Aim. Out of the lines in this data, how many include "objects"? Give the number and nothing else.

Available data.
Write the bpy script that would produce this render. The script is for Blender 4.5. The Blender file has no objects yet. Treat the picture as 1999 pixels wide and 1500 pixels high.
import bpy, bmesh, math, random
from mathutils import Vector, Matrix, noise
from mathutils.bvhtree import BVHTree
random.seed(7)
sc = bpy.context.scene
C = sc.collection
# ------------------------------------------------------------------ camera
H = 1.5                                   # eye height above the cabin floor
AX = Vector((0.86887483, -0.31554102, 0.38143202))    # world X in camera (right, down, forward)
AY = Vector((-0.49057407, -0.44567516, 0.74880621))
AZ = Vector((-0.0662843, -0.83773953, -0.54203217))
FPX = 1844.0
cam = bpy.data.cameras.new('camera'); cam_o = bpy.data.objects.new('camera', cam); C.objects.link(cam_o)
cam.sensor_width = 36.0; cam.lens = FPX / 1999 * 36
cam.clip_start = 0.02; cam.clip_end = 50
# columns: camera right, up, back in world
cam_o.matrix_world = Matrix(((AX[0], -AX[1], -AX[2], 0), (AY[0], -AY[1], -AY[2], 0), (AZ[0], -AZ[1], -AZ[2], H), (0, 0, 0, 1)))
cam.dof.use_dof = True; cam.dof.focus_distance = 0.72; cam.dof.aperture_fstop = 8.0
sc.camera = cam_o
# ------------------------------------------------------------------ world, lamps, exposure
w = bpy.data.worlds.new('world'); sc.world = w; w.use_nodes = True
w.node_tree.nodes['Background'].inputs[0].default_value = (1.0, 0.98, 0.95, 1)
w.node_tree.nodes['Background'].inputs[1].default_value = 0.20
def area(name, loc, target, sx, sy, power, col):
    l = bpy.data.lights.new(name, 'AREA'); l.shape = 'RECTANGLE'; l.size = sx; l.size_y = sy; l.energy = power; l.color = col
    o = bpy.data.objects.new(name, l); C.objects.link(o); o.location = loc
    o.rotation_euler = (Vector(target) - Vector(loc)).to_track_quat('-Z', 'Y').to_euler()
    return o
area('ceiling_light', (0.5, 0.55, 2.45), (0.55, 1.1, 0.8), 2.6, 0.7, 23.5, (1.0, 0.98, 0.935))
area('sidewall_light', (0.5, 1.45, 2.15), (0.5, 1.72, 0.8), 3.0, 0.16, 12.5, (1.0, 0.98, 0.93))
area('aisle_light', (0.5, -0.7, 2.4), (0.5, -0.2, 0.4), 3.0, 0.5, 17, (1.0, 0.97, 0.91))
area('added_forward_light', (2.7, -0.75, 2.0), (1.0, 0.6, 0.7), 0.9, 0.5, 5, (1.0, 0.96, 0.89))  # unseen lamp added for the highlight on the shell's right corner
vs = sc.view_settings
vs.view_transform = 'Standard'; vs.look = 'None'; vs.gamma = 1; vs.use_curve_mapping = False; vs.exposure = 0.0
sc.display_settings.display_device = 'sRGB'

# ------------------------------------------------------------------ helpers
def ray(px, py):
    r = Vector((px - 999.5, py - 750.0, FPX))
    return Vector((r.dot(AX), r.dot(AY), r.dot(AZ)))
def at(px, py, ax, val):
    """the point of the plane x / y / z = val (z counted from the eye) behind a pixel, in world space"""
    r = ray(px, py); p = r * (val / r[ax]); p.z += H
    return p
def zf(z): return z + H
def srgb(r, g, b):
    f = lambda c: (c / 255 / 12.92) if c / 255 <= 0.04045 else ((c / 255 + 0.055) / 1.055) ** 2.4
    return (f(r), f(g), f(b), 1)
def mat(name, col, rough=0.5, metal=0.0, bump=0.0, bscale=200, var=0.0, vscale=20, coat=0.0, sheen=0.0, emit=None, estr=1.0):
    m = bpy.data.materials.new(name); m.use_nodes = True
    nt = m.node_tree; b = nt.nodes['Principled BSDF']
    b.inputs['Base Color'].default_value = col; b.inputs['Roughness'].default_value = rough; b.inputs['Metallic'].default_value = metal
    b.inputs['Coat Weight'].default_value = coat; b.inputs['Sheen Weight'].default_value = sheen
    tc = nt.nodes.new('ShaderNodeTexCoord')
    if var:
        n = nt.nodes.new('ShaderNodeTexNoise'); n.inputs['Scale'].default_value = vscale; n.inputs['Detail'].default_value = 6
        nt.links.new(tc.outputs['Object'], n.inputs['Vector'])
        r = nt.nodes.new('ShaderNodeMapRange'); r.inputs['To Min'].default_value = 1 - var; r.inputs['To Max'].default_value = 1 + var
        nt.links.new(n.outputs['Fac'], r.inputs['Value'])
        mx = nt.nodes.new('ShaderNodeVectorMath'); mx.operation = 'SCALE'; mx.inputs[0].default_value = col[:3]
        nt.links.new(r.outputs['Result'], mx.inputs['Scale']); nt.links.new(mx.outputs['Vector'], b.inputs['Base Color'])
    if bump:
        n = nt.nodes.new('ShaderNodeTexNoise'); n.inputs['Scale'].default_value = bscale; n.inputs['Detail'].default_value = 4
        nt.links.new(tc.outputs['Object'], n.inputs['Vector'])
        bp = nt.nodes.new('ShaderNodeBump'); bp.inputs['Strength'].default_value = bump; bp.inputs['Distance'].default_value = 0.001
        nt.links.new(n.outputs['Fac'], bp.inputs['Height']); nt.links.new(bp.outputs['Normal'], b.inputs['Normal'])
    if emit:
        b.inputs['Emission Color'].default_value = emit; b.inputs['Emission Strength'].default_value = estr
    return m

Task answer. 3